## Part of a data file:
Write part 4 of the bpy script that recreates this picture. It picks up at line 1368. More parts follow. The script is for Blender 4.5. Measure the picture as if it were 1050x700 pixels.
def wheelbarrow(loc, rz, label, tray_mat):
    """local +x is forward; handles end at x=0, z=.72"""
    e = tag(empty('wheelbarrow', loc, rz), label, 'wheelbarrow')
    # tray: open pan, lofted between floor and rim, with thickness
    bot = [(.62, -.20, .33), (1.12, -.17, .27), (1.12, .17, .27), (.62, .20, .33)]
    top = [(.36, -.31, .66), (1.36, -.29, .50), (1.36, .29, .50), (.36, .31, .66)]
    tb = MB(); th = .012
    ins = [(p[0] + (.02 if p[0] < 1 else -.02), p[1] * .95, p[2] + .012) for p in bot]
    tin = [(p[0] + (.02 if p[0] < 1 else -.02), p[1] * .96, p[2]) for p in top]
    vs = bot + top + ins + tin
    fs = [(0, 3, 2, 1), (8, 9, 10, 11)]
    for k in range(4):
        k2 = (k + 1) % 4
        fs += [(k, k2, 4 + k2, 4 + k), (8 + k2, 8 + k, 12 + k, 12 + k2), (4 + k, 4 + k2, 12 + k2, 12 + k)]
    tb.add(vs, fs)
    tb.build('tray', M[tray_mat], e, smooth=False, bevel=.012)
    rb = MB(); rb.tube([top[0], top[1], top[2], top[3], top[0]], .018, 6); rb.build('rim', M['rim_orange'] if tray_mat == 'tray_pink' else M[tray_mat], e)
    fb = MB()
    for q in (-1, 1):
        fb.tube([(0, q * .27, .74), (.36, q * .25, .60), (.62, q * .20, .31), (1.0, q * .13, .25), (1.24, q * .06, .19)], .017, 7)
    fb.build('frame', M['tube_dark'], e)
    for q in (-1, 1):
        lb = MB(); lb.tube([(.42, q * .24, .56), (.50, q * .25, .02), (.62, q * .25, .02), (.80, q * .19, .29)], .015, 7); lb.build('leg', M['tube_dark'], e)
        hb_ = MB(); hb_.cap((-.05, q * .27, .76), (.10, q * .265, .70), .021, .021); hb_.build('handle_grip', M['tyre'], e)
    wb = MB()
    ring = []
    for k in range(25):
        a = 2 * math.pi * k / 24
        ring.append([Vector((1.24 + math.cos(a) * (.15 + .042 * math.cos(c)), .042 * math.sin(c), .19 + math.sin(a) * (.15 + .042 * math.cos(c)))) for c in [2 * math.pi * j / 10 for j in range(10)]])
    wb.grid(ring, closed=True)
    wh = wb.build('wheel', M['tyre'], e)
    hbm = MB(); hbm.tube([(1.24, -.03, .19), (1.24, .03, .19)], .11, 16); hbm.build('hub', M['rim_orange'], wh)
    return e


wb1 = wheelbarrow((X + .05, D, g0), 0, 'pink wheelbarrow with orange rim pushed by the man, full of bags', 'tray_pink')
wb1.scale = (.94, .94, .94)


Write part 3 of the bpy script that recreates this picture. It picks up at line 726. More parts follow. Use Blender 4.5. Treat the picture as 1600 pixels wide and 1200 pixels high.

## Directions for this task:
Set out the complete listing exactly as shown.

## Reply to the exercise:
Write part 4 of the bpy script that recreates this picture. It picks up at line 1368. More parts follow. The script is for Blender 4.5. Measure the picture as if it were 1050x700 pixels.
def wheelbarrow(loc, rz, label, tray_mat):
    """local +x is forward; handles end at x=0, z=.72"""
    e = tag(empty('wheelbarrow', loc, rz), label, 'wheelbarrow')
    # tray: open pan, lofted between floor and rim, with thickness
    bot = [(.62, -.20, .33), (1.12, -.17, .27), (1.12, .17, .27), (.62, .20, .33)]
    top = [(.36, -.31, .66), (1.36, -.29, .50), (1.36, .29, .50), (.36, .31, .66)]
    tb = MB(); th = .012
    ins = [(p[0] + (.02 if p[0] < 1 else -.02), p[1] * .95, p[2] + .012) for p in bot]
    tin = [(p[0] + (.02 if p[0] < 1 else -.02), p[1] * .96, p[2]) for p in top]
    vs = bot + top + ins + tin
    fs = [(0, 3, 2, 1), (8, 9, 10, 11)]
    for k in range(4):
        k2 = (k + 1) % 4
        fs += [(k, k2, 4 + k2, 4 + k), (8 + k2, 8 + k, 12 + k, 12 + k2), (4 + k, 4 + k2, 12 + k2, 12 + k)]
    tb.add(vs, fs)
    tb.build('tray', M[tray_mat], e, smooth=False, bevel=.012)
    rb = MB(); rb.tube([top[0], top[1], top[2], top[3], top[0]], .018, 6); rb.build('rim', M['rim_orange'] if tray_mat == 'tray_pink' else M[tray_mat], e)
    fb = MB()
    for q in (-1, 1):
        fb.tube([(0, q * .27, .74), (.36, q * .25, .60), (.62, q * .20, .31), (1.0, q * .13, .25), (1.24, q * .06, .19)], .017, 7)
    fb.build('frame', M['tube_dark'], e)
    for q in (-1, 1):
        lb = MB(); lb.tube([(.42, q * .24, .56), (.50, q * .25, .02), (.62, q * .25, .02), (.80, q * .19, .29)], .015, 7); lb.build('leg', M['tube_dark'], e)
        hb_ = MB(); hb_.cap((-.05, q * .27, .76), (.10, q * .265, .70), .021, .021); hb_.build('handle_grip', M['tyre'], e)
    wb = MB()
    ring = []
    for k in range(25):
        a = 2 * math.pi * k / 24
        ring.append([Vector((1.24 + math.cos(a) * (.15 + .042 * math.cos(c)), .042 * math.sin(c), .19 + math.sin(a) * (.15 + .042 * math.cos(c)))) for c in [2 * math.pi * j / 10 for j in range(10)]])
    wb.grid(ring, closed=True)
    wh = wb.build('wheel', M['tyre'], e)
    hbm = MB(); hbm.tube([(1.24, -.03, .19), (1.24, .03, .19)], .11, 16); hbm.build('hub', M['rim_orange'], wh)
    return e


wb1 = wheelbarrow((X + .05, D, g0), 0, 'pink wheelbarrow with orange rim pushed by the man, full of bags', 'tray_pink')
wb1.scale = (.94, .94, .94)


Write part 3 of the bpy script that recreates this picture. It picks up at line 726. More parts follow. Use Blender 4.5. Treat the picture as 1600 pixels wide and 1200 pixels high.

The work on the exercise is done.